Filing challenges how a major servicer and bureaus coded a Chapter 13
A new federal case filed January 27, 2026, in Dallas is putting a spotlight on how mortgage servicers and credit bureaus report loans after a Chapter 13 bankruptcy – and what happens when that reporting goes wrong.
The case, brought by Mississippi resident Melisha Triplett in the US District Court for the Northern District of Texas, Dallas Division, names Equifax Information Services LLC, Experian Information Solutions, Inc., Trans Union LLC, and Nationstar Mortgage LLC, which does business as Mr. Cooper. Triplett alleges that the three national bureaus and Nationstar mishandled how her mortgage and auto loan were reported during and after her Chapter 13 bankruptcy in ways that violated the Fair Credit Reporting Act and Metro 2 guidelines.
According to the filing, Triplett took out a mortgage loan for her primary residence in or around May 2017. She later obtained a secured auto loan in or around December 2019. She filed for Chapter 13 protection on or around October 24, 2019. The case states that her mortgage was later sold to, transferred to, purchased by, or otherwise acquired by Nationstar and assigned a new loan number.

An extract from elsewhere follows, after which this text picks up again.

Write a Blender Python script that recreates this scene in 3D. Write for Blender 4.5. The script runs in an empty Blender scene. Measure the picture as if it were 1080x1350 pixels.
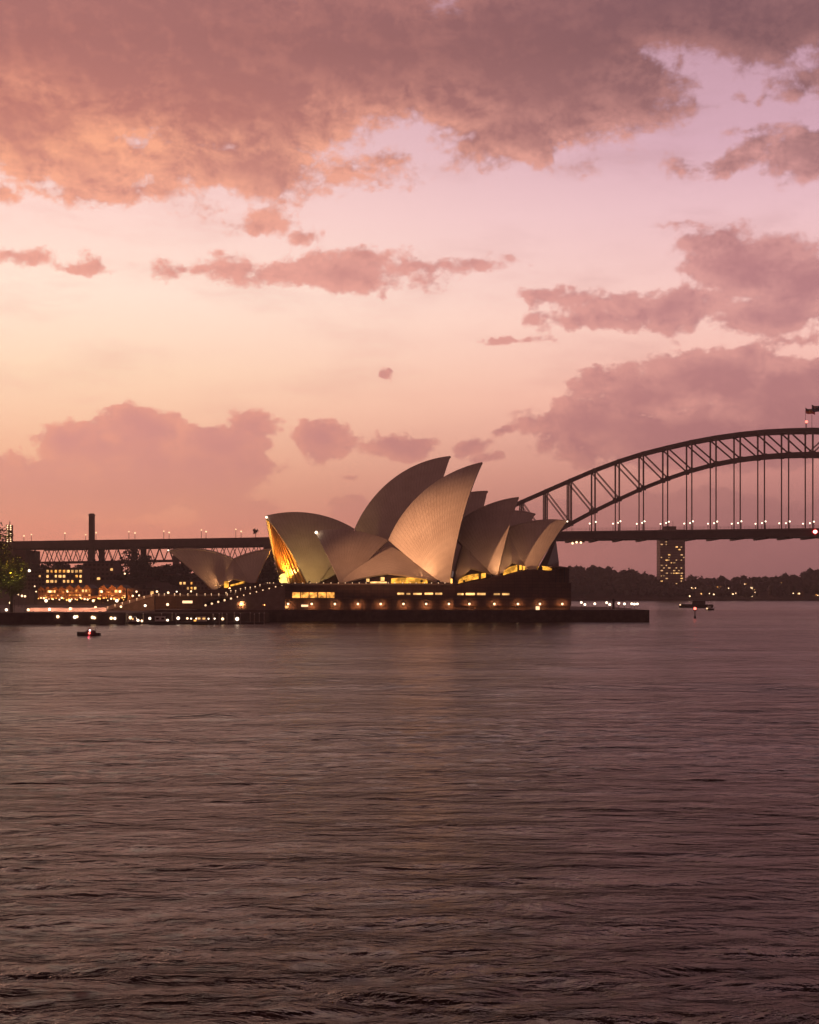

Throughout the Chapter 13 case, the filing claims, timely monthly payments were made on both the Nationstar mortgage and the auto loan under direct or indirect order from the bankruptcy. Triplett, the filing says, still lives in the home and continues to make timely mortgage payments. She was discharged from Chapter 13 on February 3, 2025, with her residential mortgage and the secured auto loan excepted from discharge.
The dispute centers on what showed up when Triplett pulled a tri‑merge credit report from Equifax, Experian, and Trans Union in May 2025. She alleges that Equifax and Trans Union reported her Nationstar mortgage with a zero balance, zero payment amount, a “derogatory” status, and creditor remarks referencing Chapter 13 bankruptcy, even though she contends the loan remained open and in repayment. The filing also claims that Equifax, Experian, and Trans Union reported the auto loan with an account status of “derogatory” and with Chapter 13‑related remarks after the discharge.
The case repeatedly cites Metro 2 reporting guidelines. According to the filing, those guidelines require furnishers and/or credit reporting agencies, when a borrower is in Chapter 13, to update the Consumer Information Indicator to “D” and to continue furnishing monthly payment history with a value of “D.” Once a consumer is discharged, the filing states that Metro 2 standards instruct furnishers and/or consumer reporting agencies to submit a CII code of “Q” and to remove any references to Chapter 13 bankruptcy and any suppression codes associated with bankruptcy reporting so that ongoing payments can be reported. The filing alleges that Equifax, Experian, and Trans Union have adopted Metro 2 as industry standards and that both furnishers and the bureaus are expected to follow them.
Triplett says she sent written disputes about the Nationstar mortgage and the auto loan to each bureau on or about July 11, 2025. The filing states that Equifax replied in October and November 2025, Experian responded in August 2025, and Trans Union also responded in August 2025. According to the case, Equifax ultimately corrected the auto loan reporting, marking it as transferred and closed and removing negative bankruptcy remarks and indicators, but continued to report the Nationstar mortgage with a zero balance and as transferred. The filing alleges that Experian and Trans Union did not make the substantive changes she requested on the auto loan and continued to report Chapter 13‑related remarks.
Nationstar, as the furnisher of the mortgage information, is alleged to have failed to conduct reasonable investigations after receiving notice of Triplett’s disputes from one or more of the bureaus, failed to fully and properly investigate the disputed mortgage account, and continued to report the Nationstar mortgage without properly reflecting that the debt was disputed.
Triplett is seeking actual, statutory, and punitive damages, along with court orders requiring the companies to reinvestigate and correct her consumer and credit reports, as well as costs and attorney’s fees. She has demanded a jury trial.
For mortgage professionals, the case serves as a reminder that post‑bankruptcy mortgage reporting – particularly around Chapter 13 treatment of ongoing home loans – can become a flashpoint when borrowers assert that Metro 2 and Fair Credit Reporting Act obligations were not followed.
The matter is at an early stage, and the court has not made any findings on the merits of Triplett’s allegations.